8 de mayo de 2014

La señorita de fucsia

Doce treinta del medio día de una mañana que presagia el estío en todo su rigor: el sol, como un inmenso caldero de fuego, calienta nuestras cabezas y los adoquines de las plazas como placas solares que emanan su energía bajo nuestros pies. Y así, en pie, observo a dos chicas jóvenes vestidas de riguroso negro, traje de falda recta hasta la rodilla, chaqueta entallada y abrochada marcando su cintura, un pañuelo rojo anudado a su estilizado cuello y zapatos negros de tacón, en donde la sangre se extasía y se remansa en el dorso de sus pies, inflando las venas como desbordantes canales subterráneos en busca de una urgente salida.
Ignoro el tiempo que llevan ahí de pie, bajo el tórrido cielo. Ignoro también qué venden o publicitan sobre esa mesa alargada con cuatro papeles, en la que no confluye ni un alma, y a la que no me acerco por un extraño pudor, ese que me impide mostrar interés ante la mirada de esas dos comerciales dispuestas a soltarme su rollo aprendido y por el que no tengo ningún interés. La mesa está desierta. Ellas miran a un lado y a otro y, definitivamente, yo paso de largo.

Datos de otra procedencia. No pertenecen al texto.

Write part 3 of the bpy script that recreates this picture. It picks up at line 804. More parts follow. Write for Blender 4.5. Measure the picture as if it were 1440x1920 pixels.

Me han recordado a otra señorita que me sirvió para un ejercicio de escritura para el taller de Eduardo Laporte. Traigo hasta aquí aquel ejercicio, revisado y recreado  tras  los supuestos errores de principianta.


La señorita de fucsia

El viernes viajé a Madrid. Es una visita que voy a institucionalizar, lo he decidido: cada año, en la Feria del Libro, al menos por un día me empaparé de esta ciudad y su bullicio. Ciudad que siempre miré recelosa culpo de este recelo a la forma en la que fuimos presentadas. A ella llegué de la mano del primer hombre con el que compartí mi naciente juventud, y que ahora me llama como un pulmón de oxígeno, a pesar de que su cielo es un hongo inmenso de monóxido de carbono. Patear a solas sus grandes avenidas es una indescriptible sensación liberadora, calles por las que no sé si voy o vengo. Esa  desorientación me produce cierto placer, es como un desasirse de lo rutinario, una invitación a la improvisación, a que todo me salga al paso.

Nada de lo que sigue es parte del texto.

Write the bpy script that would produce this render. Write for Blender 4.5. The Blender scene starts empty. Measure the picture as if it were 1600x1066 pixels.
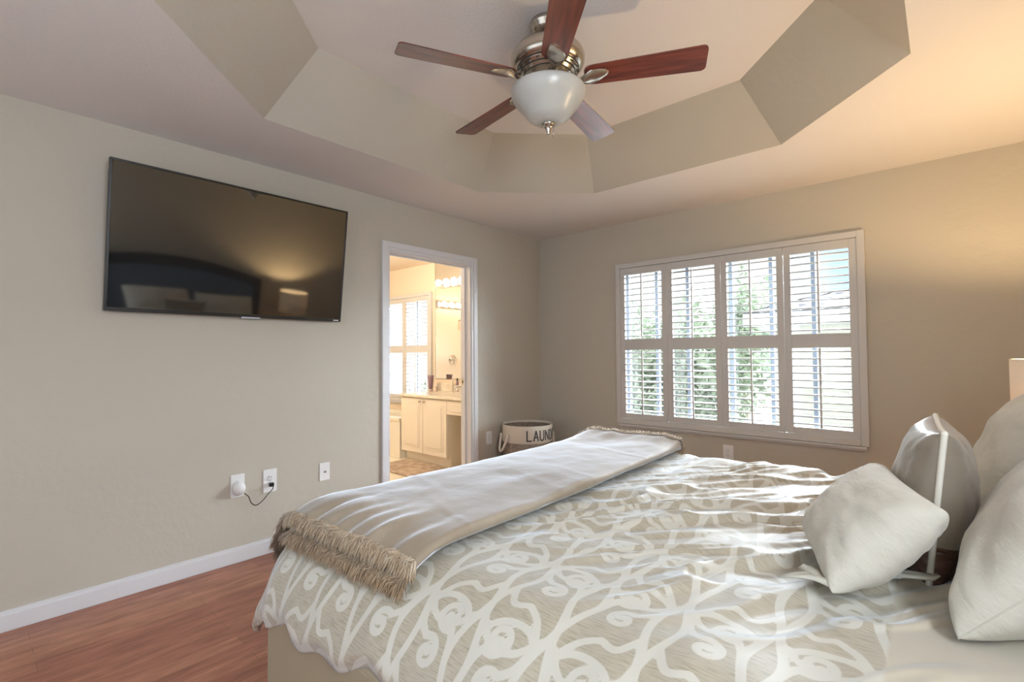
import bpy, bmesh, math, random
import numpy as np
from mathutils import Vector, Matrix, Euler
random.seed(7)
rng = np.random.default_rng(11)
PI = math.pi
scn = bpy.context.scene
COL = scn.collection

# ------------------------------------------------------------------ camera
F_PX, YAW, PITCH, ROLL = 763.27, 0.7258, 0.0275, -0.0073
CAM = Vector((3.1718, -4.0167, 1.22))
fw = Vector((-math.sin(YAW)*math.cos(PITCH), math.cos(YAW)*math.cos(PITCH), math.sin(PITCH)))
rt = Vector((math.cos(YAW), math.sin(YAW), 0)); up = rt.cross(fw)
rt2 = rt*math.cos(ROLL)+up*math.sin(ROLL); up2 = up*math.cos(ROLL)-rt*math.sin(ROLL)
cd = bpy.data.cameras.new('camera'); cam = bpy.data.objects.new('camera', cd); COL.objects.link(cam)
cd.sensor_width = 36; cd.lens = F_PX*36/1600; cd.clip_start = 0.02; cd.clip_end = 200
cam.matrix_world = Matrix(((rt2.x, up2.x, -fw.x, CAM.x), (rt2.y, up2.y, -fw.y, CAM.y), (rt2.z, up2.z, -fw.z, CAM.z), (0, 0, 0, 1)))
scn.camera = cam

# ------------------------------------------------------------------ view, world, lights
vs = scn.view_settings
vs.view_transform = 'Standard'; vs.look = 'None'; vs.gamma = 1; vs.use_curve_mapping = False
vs.exposure = 0.14
scn.cycles.max_bounces = 10; scn.cycles.diffuse_bounces = 6; scn.cycles.glossy_bounces = 5
scn.cycles.transmission_bounces = 6; scn.cycles.transparent_max_bounces = 12
scn.cycles.sample_clamp_indirect = 6; scn.cycles.caustics_reflective = False; scn.cycles.caustics_refractive = False

w = bpy.data.worlds.new('sky'); scn.world = w; w.use_nodes = True
nt = w.node_tree; nt.nodes.clear()
tc = nt.nodes.new('ShaderNodeTexCoord'); nz = nt.nodes.new('ShaderNodeTexNoise')
nz.inputs['Scale'].default_value = 3.0; nz.inputs['Detail'].default_value = 4
rp = nt.nodes.new('ShaderNodeValToRGB')
rp.color_ramp.elements[0].position = .38; rp.color_ramp.elements[0].color = (.52, .72, 1.0, 1)
rp.color_ramp.elements[1].position = .58; rp.color_ramp.elements[1].color = (1.0, 1.0, 1.0, 1)
bg = nt.nodes.new('ShaderNodeBackground'); bg.inputs['Strength'].default_value = 1.35
wo = nt.nodes.new('ShaderNodeOutputWorld')
nt.links.new(tc.outputs['Generated'], nz.inputs['Vector']); nt.links.new(nz.outputs['Fac'], rp.inputs['Fac'])
nt.links.new(rp.outputs['Color'], bg.inputs['Color']); nt.links.new(bg.outputs['Background'], wo.inputs['Surface'])

def lamp(name, kind, loc, power, color, rot=(0, 0, 0), **kw):
    d = bpy.data.lights.new(name, kind); d.energy = power; d.color = color
    for k, v in kw.items(): setattr(d, k, v)
    o = bpy.data.objects.new(name, d); o.location = loc; o.rotation_euler = rot; COL.objects.link(o)
    return o
# hazy daylight falling in through the shuttered window (sun behind thin cloud on the far side)
lamp('sun', 'SUN', (1.5, 6, 8), 72.0, (.86, .93, 1.0), (math.radians(-66), 0, math.radians(-24)), angle=math.radians(75))
lamp('bathroom_fill_light', 'POINT', (-1.5, -1.5, 2.2), 60, (1.0, .87, .70), shadow_soft_size=.12)  # unseen point light added to brighten the bathroom
# added fill lights, set in invented wall openings out of view
lamp('fill_light_right', 'AREA', (3.93, -3.80, 1.72), 40, (.82, .91, 1.0), (0, math.radians(90), 0), shape='RECTANGLE', size=.85, size_y=.8)
lamp('fill_light_rear', 'AREA', (1.75, -5.30, 1.35), 4, (.93, .96, 1.0), (math.radians(90), 0, 0), shape='RECTANGLE', size=2.2, size_y=1.5)  # weak added fill from behind the camera

# ------------------------------------------------------------------ materials
MATS = {}
def mat(name, col, rough=.6, metal=0.0, spec=.5, **kw):
    m = bpy.data.materials.new(name); m.use_nodes = True
    b = m.node_tree.nodes['Principled BSDF']
    b.inputs['Base Color'].default_value = (*col, 1); b.inputs['Roughness'].default_value = rough
    b.inputs['Metallic'].default_value = metal; b.inputs['Specular IOR Level'].default_value = spec
    for k, v in kw.items(): b.inputs[k].default_value = v
    MATS[name] = m
    return m
def N(m, typ, **kw):
    n = m.node_tree.nodes.new(typ)
    for k, v in kw.items():
        if k in n.inputs: n.inputs[k].default_value = v
        else: setattr(n, k, v)
    return n
def L(m, a, b): m.node_tree.links.new(a, b)
def bsdf(m): return m.node_tree.nodes['Principled BSDF']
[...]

Mientras hacía hora para comer, observé a dos hombres trajeados, con sendos maletines, que salían del edificio Caixa Forum acompañados de una mujer joven. Encorsetada en un traje color fucsia de falda recta y chaqueta abrochada a la cintura, la joven portaba una carpeta en las manos. Sus zapatos fucsias destellaban la indiscreción de su color a cada paso sobre las baldosas grisáceas. Me pareció, toda ella, algodón de azúcar. Los tres subieron al interior de uno de esos coches de alta gama en donde se pasea la gente importante. Imaginé que se trataba de una licenciada en Publicidad y Relaciones Públicas, con perfecto dominio de los idiomas, vasto conocimiento de distintas materias y buen discurso para poder mantener una conversación apropiada, y que se reduce a  simpática señorita de compañía, con riesgo laboral, cuando menos, de pellizco en el culo o baboseo con señores importantes cincuentosesentones, y cuyo principal interés de su currículum estriba en su cara bonita y su par de tetas.

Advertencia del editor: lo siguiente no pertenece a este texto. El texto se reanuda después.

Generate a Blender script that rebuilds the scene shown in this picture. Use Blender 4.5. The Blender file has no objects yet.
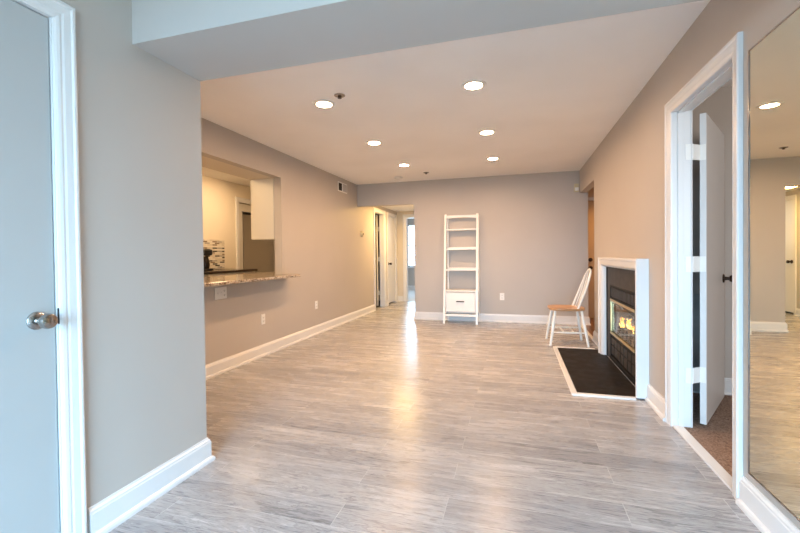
import bpy, bmesh, math, random
from mathutils import Vector, Matrix
random.seed(7)
S = bpy.context.scene
COL = S.collection
PI = math.pi

# ------------------------------------------------------------------ camera
cam_d = bpy.data.cameras.new('camera')
cam_d.sensor_width = 36.0
cam_d.lens = 399.0558 / 800 * 36.0
cam_d.shift_y = -(266.5 - 260.4841) / 800
cam_d.clip_start = 0.02
cam = bpy.data.objects.new('camera', cam_d)
COL.objects.link(cam)
YAW, PIT, ROL = math.radians(16.1641), math.radians(-0.8071), math.radians(0.6595)
fw = Vector((-math.sin(YAW) * math.cos(PIT), math.cos(YAW) * math.cos(PIT), math.sin(PIT)))
rt = Vector((math.cos(YAW), math.sin(YAW), 0))
up = rt.cross(fw)
r2 = rt * math.cos(ROL) - up * math.sin(ROL)
u2 = rt * math.sin(ROL) + up * math.cos(ROL)
cam.matrix_world = Matrix(((r2.x, u2.x, -fw.x, 0), (r2.y, u2.y, -fw.y, 0), (r2.z, u2.z, -fw.z, 1.1418), (0, 0, 0, 1)))
S.camera = cam

# ------------------------------------------------------------------ world, daylight, exposure
w = bpy.data.worlds.new('world')
S.world = w
w.use_nodes = True
nt = w.node_tree
bg = nt.nodes['Background']
tc = nt.nodes.new('ShaderNodeTexCoord')
sz = nt.nodes.new('ShaderNodeSeparateXYZ')
rp = nt.nodes.new('ShaderNodeValToRGB')
nt.links.new(tc.outputs['Generated'], sz.inputs[0])
mr_ = nt.nodes.new('ShaderNodeMapRange')
mr_.inputs['From Min'].default_value = -1
mr_.inputs['From Max'].default_value = 1
nt.links.new(sz.outputs[2], mr_.inputs['Value'])
nt.links.new(mr_.outputs[0], rp.inputs['Fac'])
rp.color_ramp.elements[0].position = 0.42
rp.color_ramp.elements[0].color = (0.10, 0.11, 0.10, 1)
rp.color_ramp.elements[1].position = 0.50
rp.color_ramp.elements[1].color = (0.44, 0.735, 1.0, 1)
nt.links.new(rp.outputs[0], bg.inputs[0])
bg.inputs[1].default_value = 28.5


def area(name, loc, target, sx, sy, power, col, spread=PI):
    d = bpy.data.lights.new(name, 'AREA')
    d.shape = 'RECTANGLE'
    d.size, d.size_y = sx, sy
    d.energy, d.color, d.spread = power, col, spread
    o = bpy.data.objects.new(name, d)
    COL.objects.link(o)
    o.location = loc
    o.rotation_euler = (Vector(target) - Vector(loc)).to_track_quat('-Z', 'Y').to_euler()
    return o


area('patio_door_portal', (-0.35, -1.69, 1.05), (-0.35, 0, 1.05), 1.8, 2.1, 1, (1, 1, 1)).data.cycles.is_portal = True
area('far_window_portal', (-2.86, 12.76, 1.435), (-2.86, 9, 1.435), 1.12, 1.39, 1, (1, 1, 1)).data.cycles.is_portal = True
area('bedroom_fill', (2.3, 0.5, 1.5), (1.8, 3.76, 1.2), 1.4, 1.3, 32, (1.0, 0.90, 0.82))  # added fill with no window behind it, placed to light the open door
area('far_room_fill', (-1.2, 11.2, 1.6), (-3.0, 11.2, 0.6), 1.4, 1.3, 32, (0.86, 0.92, 1.0))  # added fill to brighten the far room, no window built for it
area('kitchen_fill_deep', (-3.9, 5.3, 2.40), (-4.1, 5.3, 0), 0.5, 0.5, 26, (1.0, 0.66, 0.36))  # extra fill added to lift the deep kitchen walls
area('hall_lamp', (-2.2, 7.9, 2.16), (-2.2, 7.9, 0), 0.45, 0.45, 40, (1.0, 0.60, 0.20))
area('kitchen_lamp', (-4.1, 2.7, 2.40), (-4.1, 3.6, 0), 0.5, 0.5, 55, (1.0, 0.68, 0.36))
area('foyer_lamp', (1.85, 7.05, 2.40), (1.75, 7.2, 0), 0.3, 0.3, 20, (1.0, 0.50, 0.14), 2.0)

DOWNLIGHT = 550.0
S.view_settings.view_transform = 'Standard'
S.view_settings.look = 'None'
S.view_settings.gamma = 1.0
S.view_settings.use_curve_mapping = False
S.view_settings.exposure = 0.0


# ------------------------------------------------------------------ materials
def mat(name, col, rough=0.5, metal=0.0, spec=0.5, emit=None, estr=0.0):
    m = bpy.data.materials.new(name)
    m.use_nodes = True
    b = m.node_tree.nodes['Principled BSDF']
    b.inputs['Base Color'].default_value = (*col, 1)
    b.inputs['Roughness'].default_value = rough
    b.inputs['Metallic'].default_value = metal
    b.inputs['Specular IOR Level'].default_value = spec
    if emit:
        b.inputs['Emission Color'].default_value = (*emit, 1)
        b.inputs['Emission Strength'].default_value = estr
    return m


class NT:
    def __init__(self, m):
        self.t = m.node_tree
        self.b = self.t.nodes['Principled BSDF']

    def n(self, typ, **kw):
        x = self.t.nodes.new(typ)
        for k, v in kw.items():
            setattr(x, k, v)
        return x

    def l(self, a, b):
        self.t.links.new(a, b)

    def coords(self, scale=(1, 1, 1), rot=(0, 0, 0)):
        g = self.n('ShaderNodeNewGeometry')
        mp = self.n('ShaderNodeMapping')
        mp.inputs['Scale'].default_value = scale
        mp.inputs['Rotation'].default_value = rot
        self.l(g.outputs['Position'], mp.inputs['Vector'])
        return mp.outputs['Vector']

    def ocoords(self, scale=(1, 1, 1)):
        g = self.n('ShaderNodeTexCoord')
        mp = self.n('ShaderNodeMapping')
        mp.inputs['Scale'].default_value = scale
        self.l(g.outputs['Object'], mp.inputs['Vector'])
        return mp.outputs['Vector']

    def noise(self, vec, scale, detail=3, rough=0.5, dist=0.0, w=None):
        x = self.n('ShaderNodeTexNoise')
        if w is not None:
            x.noise_dimensions = '4D'
            self.l(w, x.inputs['W'])
        x.inputs['Scale'].default_value = scale
        x.inputs['Detail'].default_value = detail
        x.inputs['Roughness'].default_value = rough
        x.inputs['Distortion'].default_value = dist
        self.l(vec, x.inputs['Vector'])
        return x.outputs['Fac']

    def ramp(self, fac, stops):
        r = self.n('ShaderNodeValToRGB')
        e = r.color_ramp.elements
        while len(e) > len(stops):
            e.remove(e[-1])
        while len(e) < len(stops):
            e.new(0.5)
        for el, (p, c) in zip(e, stops):
            el.position = p
            el.color = (*c, 1) if len(c) == 3 else c
        self.l(fac, r.inputs['Fac'])
        return r.outputs['Color']

    def math(self, op, a, b=None, c=None):
        x = self.n('ShaderNodeMath', operation=op)
        for i, v in enumerate((a, b, c)):
            if v is None:
                continue
            if isinstance(v, (int, float)):
                x.inputs[i].default_value = v
            else:
                self.l(v, x.inputs[i])
        return x.outputs[0]

    def mix(self, fac, a, b, mode='MIX'):
        x = self.n('ShaderNodeMix', data_type='RGBA', blend_type=mode)
        for i, v in ((0, fac), (6, a), (7, b)):
            if isinstance(v, (int, float)):
                x.inputs[i].default_value = v
            elif isinstance(v, tuple):
                x.inputs[i].default_value = (*v, 1)
            else:
                self.l(v, x.inputs[i])
        return x.outputs[2]

    def bump(self, h, strength=0.2, dist=0.002):
        x = self.n('ShaderNodeBump')
        x.inputs['Strength'].default_value = strength
        x.inputs['Distance'].default_value = dist
        self.l(h, x.inputs['Height'])
        self.l(x.outputs['Normal'], self.b.inputs['Normal'])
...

Imaginé a esa mujer al final de su jornada laboral: sus pies molidos por los tacones y su espalda rota; frente al espejo del cuarto de baño, desmaquillando la corrida sombra de sus ojos, el rímel de sus pestañas y el reseco carmín de sus labios, intentando relajar la tensión de los músculos de su cara por la eterna sonrisa. La imaginé repasando el día mentalmente, aliviada porque no había tenido que sortear ninguna situación incómoda, dando gracias porque los clientes, a quienes ese día había atendido, habían sido políticamente correctos.

Por un momento, recree la misma escena con dos mujeres trajeadas, entre los cincuenta y sesenta, con sendos maletines, saliendo de Caixa Forum acompañadas de un hombre joven vestido con traje chaqueta de un color llamativo, asfixiado por la corbata, licenciado en Publicidad y Relaciones Públicas, con perfecto dominio de los idiomas, vasto conocimiento de distintas materias y buen discurso para poder mantener una conversación apropiada, y cuyo interés de su currículum es su metro ochenta y cinco, sus labios de anuncio de Martini y sus ojos verdes. Lo imaginé al final de su jornada, aflojando el nudo de esa corbata, liberándose de sus zapatos, desnudándose frente al espejo del cuarto de baño mientras se detiene y se lamenta de la hondura de sus ojeras, dando gracias al cielo porque hoy no había tenido que apartar ninguna mano de su paquete o rebuscándole entre los botones de su camisa su pecho de gimnasio, y ese par de cacatúas, que hoy ha tenido que aguantar, tan solo le habían dedicado unas cuantas sonrisas casi de madre.